*Rows*.
********************

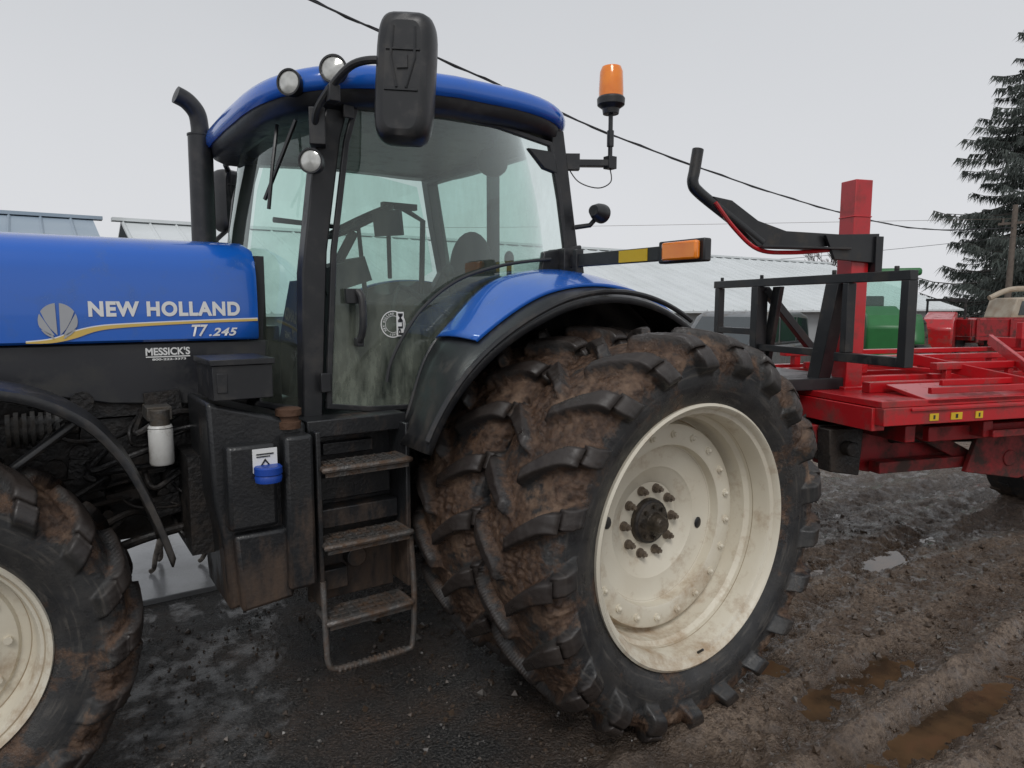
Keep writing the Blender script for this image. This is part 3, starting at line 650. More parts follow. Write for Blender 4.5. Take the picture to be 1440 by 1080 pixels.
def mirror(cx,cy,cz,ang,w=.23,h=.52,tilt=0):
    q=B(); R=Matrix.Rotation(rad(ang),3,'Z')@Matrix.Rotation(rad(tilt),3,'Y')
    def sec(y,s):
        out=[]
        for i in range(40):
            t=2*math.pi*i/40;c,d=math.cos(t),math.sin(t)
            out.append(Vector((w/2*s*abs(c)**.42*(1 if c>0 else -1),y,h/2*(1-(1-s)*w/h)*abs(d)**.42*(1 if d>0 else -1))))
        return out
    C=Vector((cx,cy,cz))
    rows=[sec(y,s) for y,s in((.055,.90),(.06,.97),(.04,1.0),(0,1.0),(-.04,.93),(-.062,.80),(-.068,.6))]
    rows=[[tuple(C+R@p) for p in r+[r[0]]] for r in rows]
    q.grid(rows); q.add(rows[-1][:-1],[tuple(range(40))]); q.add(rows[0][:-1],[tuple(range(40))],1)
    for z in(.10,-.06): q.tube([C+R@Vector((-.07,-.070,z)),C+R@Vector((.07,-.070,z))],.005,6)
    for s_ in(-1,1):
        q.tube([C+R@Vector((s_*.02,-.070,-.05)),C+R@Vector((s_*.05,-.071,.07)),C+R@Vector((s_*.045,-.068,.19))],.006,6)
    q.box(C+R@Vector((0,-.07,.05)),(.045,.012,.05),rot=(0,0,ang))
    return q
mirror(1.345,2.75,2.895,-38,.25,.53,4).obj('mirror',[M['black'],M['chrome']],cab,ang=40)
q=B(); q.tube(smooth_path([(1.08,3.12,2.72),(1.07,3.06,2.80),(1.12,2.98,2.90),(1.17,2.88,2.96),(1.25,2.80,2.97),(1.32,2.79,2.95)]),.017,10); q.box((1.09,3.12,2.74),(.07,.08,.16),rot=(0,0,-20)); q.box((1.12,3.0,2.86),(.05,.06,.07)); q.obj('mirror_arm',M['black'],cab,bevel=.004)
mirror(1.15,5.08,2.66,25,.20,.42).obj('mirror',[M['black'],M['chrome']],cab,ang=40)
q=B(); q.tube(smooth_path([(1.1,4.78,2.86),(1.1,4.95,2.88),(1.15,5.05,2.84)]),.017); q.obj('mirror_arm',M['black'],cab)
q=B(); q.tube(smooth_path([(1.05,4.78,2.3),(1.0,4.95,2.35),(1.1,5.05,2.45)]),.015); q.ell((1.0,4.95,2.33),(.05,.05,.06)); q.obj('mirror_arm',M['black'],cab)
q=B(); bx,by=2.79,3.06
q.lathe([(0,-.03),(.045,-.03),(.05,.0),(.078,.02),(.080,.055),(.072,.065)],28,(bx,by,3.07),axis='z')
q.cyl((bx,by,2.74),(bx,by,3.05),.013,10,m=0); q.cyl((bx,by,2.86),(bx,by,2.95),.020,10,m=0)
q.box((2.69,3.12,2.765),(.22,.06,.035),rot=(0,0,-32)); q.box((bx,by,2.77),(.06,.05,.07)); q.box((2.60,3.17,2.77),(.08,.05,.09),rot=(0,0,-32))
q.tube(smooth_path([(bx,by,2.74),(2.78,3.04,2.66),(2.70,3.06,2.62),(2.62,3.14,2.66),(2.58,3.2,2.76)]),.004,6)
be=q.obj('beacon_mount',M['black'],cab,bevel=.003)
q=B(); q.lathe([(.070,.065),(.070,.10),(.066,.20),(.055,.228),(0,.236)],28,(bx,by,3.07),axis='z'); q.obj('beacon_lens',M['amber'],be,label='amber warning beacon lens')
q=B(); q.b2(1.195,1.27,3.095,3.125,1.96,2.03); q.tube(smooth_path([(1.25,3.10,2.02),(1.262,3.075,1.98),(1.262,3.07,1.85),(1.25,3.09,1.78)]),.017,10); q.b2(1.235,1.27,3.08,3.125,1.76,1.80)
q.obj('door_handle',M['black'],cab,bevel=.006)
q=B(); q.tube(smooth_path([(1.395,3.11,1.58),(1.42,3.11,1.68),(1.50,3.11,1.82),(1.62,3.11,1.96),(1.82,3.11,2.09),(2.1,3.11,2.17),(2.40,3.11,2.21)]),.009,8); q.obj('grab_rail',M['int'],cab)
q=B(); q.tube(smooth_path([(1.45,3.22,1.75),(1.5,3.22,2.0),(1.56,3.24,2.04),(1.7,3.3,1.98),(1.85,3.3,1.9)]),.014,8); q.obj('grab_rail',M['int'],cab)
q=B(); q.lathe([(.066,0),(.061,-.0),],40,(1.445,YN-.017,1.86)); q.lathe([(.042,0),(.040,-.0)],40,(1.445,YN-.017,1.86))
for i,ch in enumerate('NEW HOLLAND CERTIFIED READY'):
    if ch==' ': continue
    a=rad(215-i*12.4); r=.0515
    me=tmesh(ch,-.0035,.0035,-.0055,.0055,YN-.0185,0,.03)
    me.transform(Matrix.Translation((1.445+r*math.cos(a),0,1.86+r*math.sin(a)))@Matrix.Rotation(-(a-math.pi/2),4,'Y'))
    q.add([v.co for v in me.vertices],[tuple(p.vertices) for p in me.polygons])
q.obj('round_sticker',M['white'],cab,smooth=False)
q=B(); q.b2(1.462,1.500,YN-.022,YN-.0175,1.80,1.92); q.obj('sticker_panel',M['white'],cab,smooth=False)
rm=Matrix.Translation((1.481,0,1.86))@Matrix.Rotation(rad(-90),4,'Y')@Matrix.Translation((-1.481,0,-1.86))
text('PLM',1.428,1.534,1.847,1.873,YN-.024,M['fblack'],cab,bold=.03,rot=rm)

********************

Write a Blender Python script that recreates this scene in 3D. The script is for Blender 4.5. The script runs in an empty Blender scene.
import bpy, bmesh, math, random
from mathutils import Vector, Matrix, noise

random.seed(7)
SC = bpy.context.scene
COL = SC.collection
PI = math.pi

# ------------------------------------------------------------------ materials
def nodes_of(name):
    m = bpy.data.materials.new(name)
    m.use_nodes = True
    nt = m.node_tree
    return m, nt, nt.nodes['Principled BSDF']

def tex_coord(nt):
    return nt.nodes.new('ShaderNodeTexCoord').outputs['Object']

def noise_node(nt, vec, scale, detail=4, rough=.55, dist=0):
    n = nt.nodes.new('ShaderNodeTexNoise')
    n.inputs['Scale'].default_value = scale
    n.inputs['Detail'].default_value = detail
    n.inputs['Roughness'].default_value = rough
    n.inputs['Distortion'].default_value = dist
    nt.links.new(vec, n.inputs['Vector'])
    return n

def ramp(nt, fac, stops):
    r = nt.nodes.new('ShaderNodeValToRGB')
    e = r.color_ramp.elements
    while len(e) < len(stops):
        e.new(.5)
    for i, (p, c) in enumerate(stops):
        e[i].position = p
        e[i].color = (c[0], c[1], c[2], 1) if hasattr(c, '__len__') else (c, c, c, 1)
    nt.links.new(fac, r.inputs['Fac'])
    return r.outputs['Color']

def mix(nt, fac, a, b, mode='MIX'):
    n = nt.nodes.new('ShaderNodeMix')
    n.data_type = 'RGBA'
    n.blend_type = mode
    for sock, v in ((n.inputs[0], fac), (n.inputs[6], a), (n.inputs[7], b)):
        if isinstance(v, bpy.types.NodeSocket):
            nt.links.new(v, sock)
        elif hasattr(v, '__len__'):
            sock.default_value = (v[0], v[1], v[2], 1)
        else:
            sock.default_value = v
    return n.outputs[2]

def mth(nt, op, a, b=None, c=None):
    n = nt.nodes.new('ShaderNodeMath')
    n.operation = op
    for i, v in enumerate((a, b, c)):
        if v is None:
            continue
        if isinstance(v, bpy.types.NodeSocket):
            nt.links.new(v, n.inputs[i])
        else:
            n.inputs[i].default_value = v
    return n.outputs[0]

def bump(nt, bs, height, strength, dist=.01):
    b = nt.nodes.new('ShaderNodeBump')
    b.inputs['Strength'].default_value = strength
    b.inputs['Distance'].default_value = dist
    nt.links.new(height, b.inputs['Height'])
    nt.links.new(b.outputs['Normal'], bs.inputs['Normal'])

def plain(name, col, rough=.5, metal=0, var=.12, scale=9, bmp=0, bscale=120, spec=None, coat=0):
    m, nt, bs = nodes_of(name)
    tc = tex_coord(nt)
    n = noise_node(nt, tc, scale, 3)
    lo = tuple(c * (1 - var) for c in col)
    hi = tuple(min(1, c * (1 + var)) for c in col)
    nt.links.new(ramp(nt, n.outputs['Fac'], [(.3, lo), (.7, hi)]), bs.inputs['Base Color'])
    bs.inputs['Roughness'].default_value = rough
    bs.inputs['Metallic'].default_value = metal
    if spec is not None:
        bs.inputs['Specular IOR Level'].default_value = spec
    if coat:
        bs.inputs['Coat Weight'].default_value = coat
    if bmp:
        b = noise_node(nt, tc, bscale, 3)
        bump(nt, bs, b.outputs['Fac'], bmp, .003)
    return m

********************

*Exercise objective*. Search the data above for the string "script" and copy each line that has it.

*Answer to the task*.
Keep writing the Blender script for this image. This is part 3, starting at line 650. More parts follow. Write for Blender 4.5. Take the picture to be 1440 by 1080 pixels.
Write a Blender Python script that recreates this scene in 3D. The script is for Blender 4.5. The script runs in an empty Blender scene.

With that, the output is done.